Beim Sicherheitsrat in New York brachte der russische UN-Botschafter Tschurkin den Entwurf für eine Resolution in Umlauf, mit der das Vorgehen der georgischen Regierung verurteilt werden soll. Russland habe die Mitglieder des Gremiums auf die "ernsten Provokationen" der georgischen Behörden hingewiesen, sagte Tschurkin.

Die Nato und die Bundesregierung riefen Georgien und Russland zur Mäßigung auf. "Wir sehen die Entwickung natürlich mit Sorge", sagte der Sprecher des Auswärtigen Amtes, Martin Jäger, in Berlin. Nato-Generalsekretär Jaap de Hoop Scheffer riet den beiden Ländern am Rande des Treffens der Nato-Verteidigungsminister mit ihrem russischen Kollegen Sergej Iwanow im slowenischen Portoroz zur Deeskalation.

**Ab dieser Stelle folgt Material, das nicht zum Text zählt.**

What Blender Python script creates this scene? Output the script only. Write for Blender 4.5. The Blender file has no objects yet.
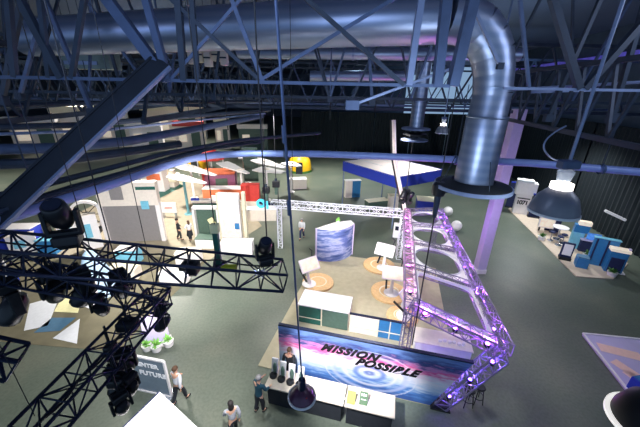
import bpy, bmesh, math, random
from mathutils import Vector, Matrix
random.seed(11)
SC = bpy.context.scene
COL = SC.collection
V = Vector
PI = math.pi

# ------------------------------------------------------------------ camera
FPX = 305.0
TH = math.radians(22.2)
RO = math.radians(1.15)
CAM = V((0, 0, 11.0))
_R0 = V((1, 0, 0)); FV = V((0, math.cos(TH), -math.sin(TH))); _U0 = V((0, math.sin(TH), math.cos(TH)))
RV = _R0 * math.cos(RO) + _U0 * math.sin(RO)
UV = _U0 * math.cos(RO) - _R0 * math.sin(RO)
cd = bpy.data.cameras.new('camera'); cam = bpy.data.objects.new('camera', cd); COL.objects.link(cam)
cd.sensor_width = 36.0; cd.lens = FPX / 640 * 36.0; cd.clip_start = 0.05; cd.clip_end = 500
cam.matrix_world = Matrix(((RV.x, UV.x, -FV.x, CAM.x), (RV.y, UV.y, -FV.y, CAM.y), (RV.z, UV.z, -FV.z, CAM.z), (0, 0, 0, 1)))
SC.camera = cam

def ray(px, py): return RV * ((px - 320) / FPX) + UV * ((213.5 - py) / FPX) + FV
def P(px, py, z=0.0):                     # where the line of sight meets the level z
    d = ray(px, py); return CAM + d * ((z - CAM.z) / d.z)
def PY(px, py, Y):                        # where it meets the upright plane y = Y
    d = ray(px, py); return CAM + d * (Y / d.y)
def PT(px, py, t): return CAM + ray(px, py) * t
def ZH(px, py, b):                        # height over ground point b
    d = ray(px, py); return CAM.z + d.z * (math.hypot(b.x, b.y) / math.hypot(d.x, d.y))

# ------------------------------------------------------------------ materials
def lin(c):
    c = c / 255.0
    return c / 12.92 if c <= 0.04045 else ((c + 0.055) / 1.055) ** 2.4
def L3(rgb): return (lin(rgb[0]), lin(rgb[1]), lin(rgb[2]), 1)
_M = {}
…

Saakaschwili begreift die Hysterie nicht

Der georgische Präsident Saakaschwili zeigte sich verwundert über die Reaktion Moskaus. "Ich begreife diese Hysterie nicht, es gibt keinerlei Risiko für die Sicherheit russischer Familien in Georgien", sagte er vor Journalisten. Georgien halte sich an geltende Gesetze und schütze seine Souveränität. "Das ist etwas, das alle demokratischen Staaten tun."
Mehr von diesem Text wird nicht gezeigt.